According to Morgan Stanley economists back in November, there is a 15 percent chance of a recession in 2019 - which then doubles for 2020. And although this may not seem scary to the average college student, recent shocks in the stock market, uncertainty over the U.S.-China trade war and rising interest rates all pose challenges for the next phase of the market - which will likely last you until you’re in your 30s.  

From where I sit, the biggest problem with financial literacy is simply that young adults don’t know what they’re missing out on. By not understanding how much they are actually losing every year they do not invest, young adults are putting themselves in an increasingly difficult position for the future - especially given that disappearing Social Security benefits and the ever-looming threat of a recession could jeopardize their funds.

But, what can you do?

Well, educate yourself. Unfortunately, as of last year, only five states have a personal finance requirement in high school, and higher education provides little more opportunity for non-finance majors. But there are plenty of ways to increase your financial literacy - whether that be picking a couple business publications to read, signing up for newsletters or Apple News alerts and even using the internet to search terms. Still, from what I’ve experienced personally and with my peers, learning how to invest seems like a lot of effort. But thanks to various apps like Acorns or Robinhood and online exchanges, it’s now possible to invest as little as pennies in the stock market.

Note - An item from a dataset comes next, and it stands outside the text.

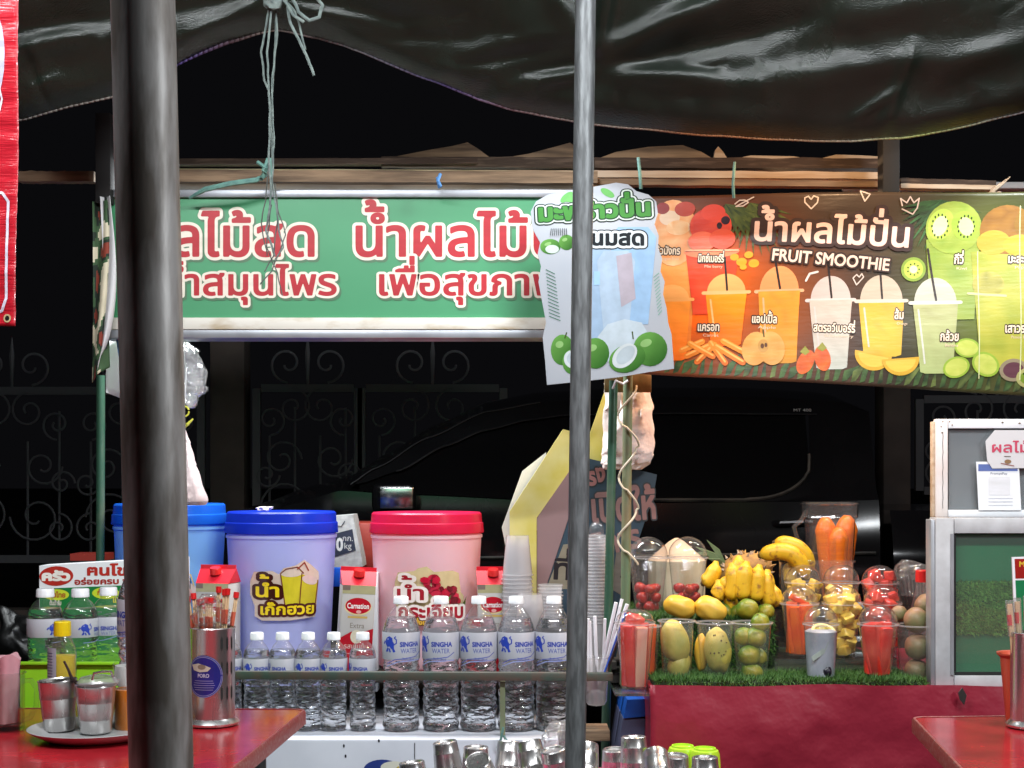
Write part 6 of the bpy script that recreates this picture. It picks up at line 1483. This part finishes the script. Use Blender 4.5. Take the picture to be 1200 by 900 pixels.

I’m inclined to agree with Rose - “It doesn’t matter where you start, just that you do,” Rose told Forbes in a video.

Granted, talk of the financial literacy crisis is nothing new. And I probably can’t convince you to start putting money aside for investing when there are dozens of bars or concerts you’d rather go to. But with looming recession fears and an increasingly volatile market, it’s becoming even more evident: educate yourself, or feel the burn 10 years down the road.